With respect to the statute on public lewdness, I have no problem at all with it as I think the conduct described in the statute should be prohibited and punished. I also think it is likely the only statute needed for regulation and prohibition of nudity. The indecent exposure statute I consider patently unconstitutional on the grounds that the conduct it seeks to prohibit is already addressed by other existing statutes that prohibit and punish truly offensive behavior. This statute should in my opinion be repealed. With respect to the disorderly conduct statute, admittedly it is a legitimate police power and duty of the state to keep the peace and while I think taken alone PC 42.01(a)(10) shares with PC 21.08 a similar constitutional fatal error; taken together PC 42.01(a)(10) and (a)(11) I think would pass constitutional muster if combined and the verbiage “and is reckless about whether another may be present who will be offended or alarmed by his act; or,” removed from (a)(10). As mentioned I have no difficulty whatsoever with the restriction and prohibition of public lewdness as long as “lewdness” is defined as something having to do with sexual arousal, excitement, titillation or gratification.
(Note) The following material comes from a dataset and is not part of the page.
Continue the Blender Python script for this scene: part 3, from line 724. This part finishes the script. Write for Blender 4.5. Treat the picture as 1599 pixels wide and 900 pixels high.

I think it interesting that no where in the Texas Penal Code, fraught with definitions, does one find a definition for the term “lewd” or any of its variations. By intent perhaps?

So there you have it Ms. Makkai. Hopefully we have been able to enlighten you a bit on the subject of some very important safeguards that you and the rest of Americans share as a beneficary of our consitutional guarantees that you were obviously unaware of. So please observe that the practice of public nudity is and has always been something of a "civil right" for us "nudies". It isn't anything new at all despite what you may have believed. I swear at times that our founding fathers must have had access to some means of peering into the distant future and accounting for almost every inevitability. Truly the United States Consitution is a remarkably insightful document.